**Challenge:**
Write out the records below word for word, please.

Items from a dataset:
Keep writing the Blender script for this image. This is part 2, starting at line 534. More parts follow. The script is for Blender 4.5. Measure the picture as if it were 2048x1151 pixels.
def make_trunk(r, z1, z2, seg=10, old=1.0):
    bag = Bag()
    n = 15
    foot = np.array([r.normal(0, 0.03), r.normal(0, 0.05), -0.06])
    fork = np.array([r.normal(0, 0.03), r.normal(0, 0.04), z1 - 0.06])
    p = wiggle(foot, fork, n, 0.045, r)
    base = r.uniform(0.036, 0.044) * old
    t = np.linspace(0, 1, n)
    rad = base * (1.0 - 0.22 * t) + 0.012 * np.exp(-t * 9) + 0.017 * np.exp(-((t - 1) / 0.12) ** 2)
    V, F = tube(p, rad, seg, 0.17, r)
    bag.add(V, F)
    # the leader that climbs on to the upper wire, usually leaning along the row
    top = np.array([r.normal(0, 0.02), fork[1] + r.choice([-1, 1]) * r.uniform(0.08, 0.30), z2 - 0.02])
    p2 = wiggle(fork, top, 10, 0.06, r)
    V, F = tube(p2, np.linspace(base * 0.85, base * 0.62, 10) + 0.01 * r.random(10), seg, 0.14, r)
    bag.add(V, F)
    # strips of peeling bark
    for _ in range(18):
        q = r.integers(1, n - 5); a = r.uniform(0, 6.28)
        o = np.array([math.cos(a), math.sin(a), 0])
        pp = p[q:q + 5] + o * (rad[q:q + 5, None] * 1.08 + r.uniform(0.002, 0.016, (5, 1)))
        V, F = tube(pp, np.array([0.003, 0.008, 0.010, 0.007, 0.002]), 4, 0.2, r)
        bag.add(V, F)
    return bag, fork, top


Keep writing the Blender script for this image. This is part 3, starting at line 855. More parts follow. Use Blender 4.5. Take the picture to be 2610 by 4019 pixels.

**Answer for this exercise:**
Keep writing the Blender script for this image. This is part 2, starting at line 534. More parts follow. The script is for Blender 4.5. Measure the picture as if it were 2048x1151 pixels.
def make_trunk(r, z1, z2, seg=10, old=1.0):
    bag = Bag()
    n = 15
    foot = np.array([r.normal(0, 0.03), r.normal(0, 0.05), -0.06])
    fork = np.array([r.normal(0, 0.03), r.normal(0, 0.04), z1 - 0.06])
    p = wiggle(foot, fork, n, 0.045, r)
    base = r.uniform(0.036, 0.044) * old
    t = np.linspace(0, 1, n)
    rad = base * (1.0 - 0.22 * t) + 0.012 * np.exp(-t * 9) + 0.017 * np.exp(-((t - 1) / 0.12) ** 2)
    V, F = tube(p, rad, seg, 0.17, r)
    bag.add(V, F)
    # the leader that climbs on to the upper wire, usually leaning along the row
    top = np.array([r.normal(0, 0.02), fork[1] + r.choice([-1, 1]) * r.uniform(0.08, 0.30), z2 - 0.02])
    p2 = wiggle(fork, top, 10, 0.06, r)
    V, F = tube(p2, np.linspace(base * 0.85, base * 0.62, 10) + 0.01 * r.random(10), seg, 0.14, r)
    bag.add(V, F)
    # strips of peeling bark
    for _ in range(18):
        q = r.integers(1, n - 5); a = r.uniform(0, 6.28)
        o = np.array([math.cos(a), math.sin(a), 0])
        pp = p[q:q + 5] + o * (rad[q:q + 5, None] * 1.08 + r.uniform(0.002, 0.016, (5, 1)))
        V, F = tube(pp, np.array([0.003, 0.008, 0.010, 0.007, 0.002]), 4, 0.2, r)
        bag.add(V, F)
    return bag, fork, top


Keep writing the Blender script for this image. This is part 3, starting at line 855. More parts follow. Use Blender 4.5. Take the picture to be 2610 by 4019 pixels.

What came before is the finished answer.